STONE’s foundations rest on the patterning of tombstones, cemeteries, settlements, and communication networks and on interconnections that reflect the social, political, and economic organisation. The project adopts the multiscale approach -from a single artefact to the landscape- incorporating concepts and principles of social archaeology.
The proposed research into the social lifeways of stećci will be implemented on three levels (figs. 1, 5):
will include the whole territory of medieval Herzegovina within modern BiH boundaries. Initially, data from the National Institute for the Protection of Historical, Cultural and Natural Heritage (NIPH) and published material will be consolidated, with information added in consecutive phases. Research at this level will generate GIS interactive maps to visualise the current distribution of stećci, map the patterning of tombstones/cemeteries with settlements and/or communications, and explore relationships between movement, visibility, proximity, and connectedness of places (settlements, cemeteries, and others), and social inter-relations. The macro-level GIS map will be created to map, assess, and study the stećci repository of medieval Herzegovina (~800 sites) with variable focus on the locations, typology, inscriptions, and decorative elements of the tombstones along with prehistoric and medieval settlements and roads. This phase will be completed with social network analysis (SNA).

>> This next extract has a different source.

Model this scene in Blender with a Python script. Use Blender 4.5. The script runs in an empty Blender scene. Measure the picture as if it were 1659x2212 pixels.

The macro-level map will be superimposed with the historical GIS of medieval župas Popovo and Rudine and enhanced with detailed regional demographic and infrastructure records. Data for the historical GIS of župa Rudine will be obtained from the historical study of the medieval župa (Pekić 2019), offering detailed accounts of the geographic, political, and economic contexts, with communications, natural resources, and demographic information of the župa, all extracted from historical documents held in the DAD. Župa Popovo was historically appraised in 1959; thus, a historian will review the published work and modernise our knowledge with the archival data from DAD. The data obtained from textual sources will be converted into GIS interactive maps to answer questions about the interactions, connections, and relationships between lived areas versus cemeteries. Within this phase, GIS, SNA, and epigraphic analyses will be applied to the mezzo-scale sites and data. Assessed stećci cemeteries, overlaid with pre-medieval sites of human occupation, will highlight locations with continuous usage. The pilot study on transhumant connections between lowland and highland locations will begin. Old ethnographic records and oral histories convey the specific mountains and pastures allocated for centuries to certain regions and their villages. Theoretically, the retrograde mapping of the summer pasture camps and the associated cemeteries can link them to the lowland communities and offer an insight into the social and ecological aspects of transhumance.
One of the critical new interventions of STONE, in line with a thorough integration of archaeological approaches, is to connect the tombstones with details of the individuals and the environmental context within which they were buried. To monitor this, the team will generate micro-level GIS maps, where the meso-level data will be superimposed with the epigraphic appraisal of stećci from all four cemeteries and enhanced with the data from their excavations. Producing original new archaeological data, initially with airborne laser scanning (ALS) & UAV rendered maps and a geophysical survey, will offer the possibility to discover, investigate and document buried archaeology in a non-intrusive way. The informed GIS platform will assist in excavations, executed in collaboration with the NIPH Banjaluka and Mostar and the Universities of Sarajevo and Banjaluka.